More Watters Co., led by exercise physiologist Anthony Watters, is “a health and wellness lifestyle company that uses water, exercise, and culture to build and sustain healthier lifestyles, families, and communities.”

Since the organization was established in 2016 and has garnered multiple awards and has made a profound impact in the areas of exercise programming, nutrition consulting, community organizing, health-based program development, sport-specific performance training, and health and wellness education in the Baltimore community.

Building Bodies and Bodies (B3X) began with a group of gentlemen who ran into each other at Lake Montebello Park in the summer of 2019. They worked out with each other on a weekly basis and the group went from a handful, to dozens, to hundreds.

Marcus Hatten, a retired basketball player, and Tavon Smith, a certified personal trainer, went on to establish Building Bodies and Bonds, a fitness group aimed at tackling health disparities in Baltimore City, early this summer.

In only about three months, B3X has seen exponential growth, especially on its weekly Tuesday evening runs that begin at 400 E. Biddle Street.
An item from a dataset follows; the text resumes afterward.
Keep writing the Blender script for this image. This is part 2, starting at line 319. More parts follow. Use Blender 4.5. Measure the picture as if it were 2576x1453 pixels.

Essentially every morning, Smith and Hatten, along with co-founders Anthony Williams and Quron Smith, lead various workouts at Lake Montebello involving individuals of all age groups and fitness levels.

“The name (Building Bodies and Bonds) is self-explanatory because when you are working out, you’re building your body, but while you’re building your body you’re also involved with people that you’re working out with,” said Hatten, a graduate of Mervo High School who went on to star at St. John’s University and a point guard for the NBA’s Denver Nuggets and Los Angeles Clippers.